Weber shows Merkel’s impact through interviews with Hillary Clinton, Susan Rice and Tony Blair, along with a range of journalists including Christiane Amanpour and clips of Barack Obama, who was an outsider as a black president, just as Merkel was rare as a female leader.

Her caution shines throughout, except when she let a million migrants into Germany, with the resulting social, political and religious issues leading many to question her.

The documentary merely hints at the ambition that must have been behind her rolling of her mentor, former chancellor Helmut Kohl, and does not show any of the debates that led to her abolishing military conscription, or her acceptance of same-sex marriage.

It comes in at the end of all that, showing her having arrived at a set of values for her country which she lists when addressing Donald Trump, telling him America is welcome as Germany’s partner, given they share the same values. What a diplomat.

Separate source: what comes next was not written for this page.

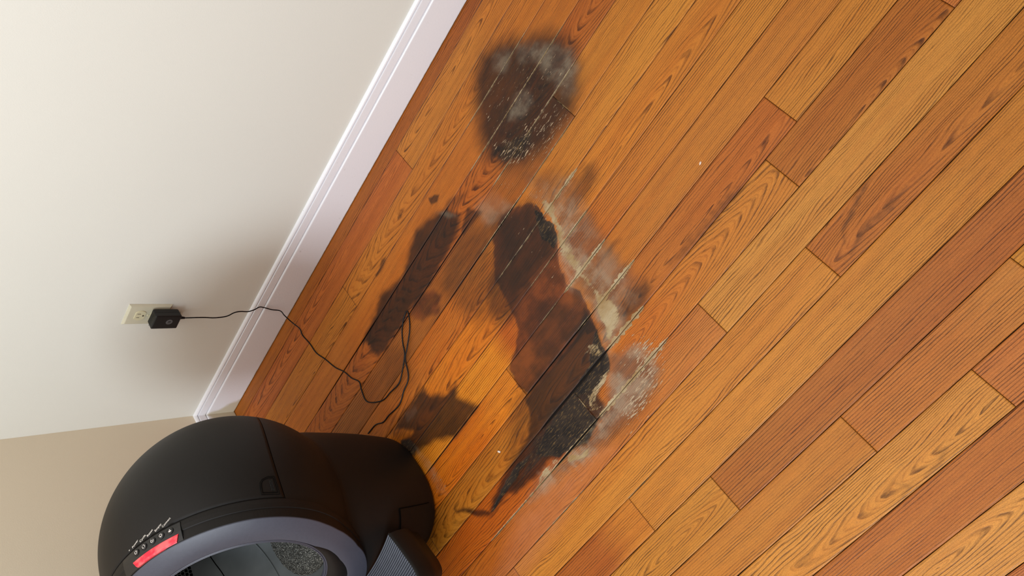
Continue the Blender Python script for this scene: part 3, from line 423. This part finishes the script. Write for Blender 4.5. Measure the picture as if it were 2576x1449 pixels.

Merkel and Trump seem light years apart, his call to “build the wall” suggesting he had learned nothing from 40 years of the Berlin Wall.

Equally clear is the contrast with Putin - although despite their rudeness to her, Merkel found a way to relate to both.

In a world where totalitarianism is on the rise and democracy is under threat, Angela Merkel’s unique kind of leadership is an inspiration. Merkel is a beautifully crafted documentary.